Less than 6 months later, I had moved to a whole new area and into a new apartment with friends, started a full-time job, finally (mostly) stopped having to do long-distance with my boyfriend. Things were the best I could have reasonably expected.

Of course, life throws curveballs. Family tragedies, social challenges, unexpected pressures, and the sometimes crippling weight of my own expectations rolled in. And the thing about being a more-or-less self-sufficient adult is you just have to figure out how to handle what gets thrown your way. You grow, or you crumble. Sometimes you crumble and then grow.

I’ve changed a lot more in the last year than I anticipated. Some of it is for the better: I’m more confident in a number of areas, more settled into where I’m at in life, and more straightforward with my thoughts. Of course, there’s also stuff that I’m still working on — some if it is honestly in a bit of worse shape than it was this time last year.

It would be gratifying to share a big long list of all the things I’ve learned, advice I could give to people who might be in a similar spot, but I still really feel like I’m learning. And it seemed much more important to start with a thank you.

Thank you to all the people who continue to read and be supportive of not just the blog itself, but its purpose and the space it was created act as for those of us who are making our way through emerging adulthood in all its wonder and confusion. Thank you to everyone who offered kind and encouraging words over the last year — I seriously can’t believe how great y’all are. Thank you to the people who have tolerated me pacing and huffing when I had writer’s block and a post was due. Thank you to the mentors, leaders, and peers who have taught me basically everything I’ve shared on here. And thanks to you, emerging adults: I hope I’ve made our journey feel even the tiniest bit less murky.

I do have two pieces of advice, and one request. Advice first.

The biggest things I’ve learned this year can be summed up in this: Absolutely everything changes in either substance or feeling, and you really can make it through anything.

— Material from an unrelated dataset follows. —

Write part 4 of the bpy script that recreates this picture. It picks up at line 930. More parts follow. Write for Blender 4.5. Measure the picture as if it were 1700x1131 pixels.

People change, jobs change, areas change, the world changes. Constancy is a very, very rare thing. I do believe that a few things don’t change — like hope and love and faith — but how they feel can still change. How you interact with even the most constant, steady forces in the universe will change. Because you’re changing. Your only job is to try to push those changes toward the better.

Life is hard. Sometimes it’s really hard. I’m not trying to be either cynical or flippant, it’s just a fact. Some challenges will feel worse than others, and you might get hit when you’re already down, or as soon as you get back up. There’s a lot about life that we have zero control over, but we can always choose to keep going. So no matter what small accomplishment it start with, no matter how insurmountable the odds, you can win just by continuing. Even if it’s not on the same path, you are full of more courage and strength than you know, and can keep moving forward.

Finally, a request. I would absolutely love to hear — particularly from emerging adult readers — what you’d like to see more of on this blog in the coming year. I’ve got some cool posts lined up but am not made of ideas, nor am I in your shoes. What info would be most helpful and/or enjoyable to read?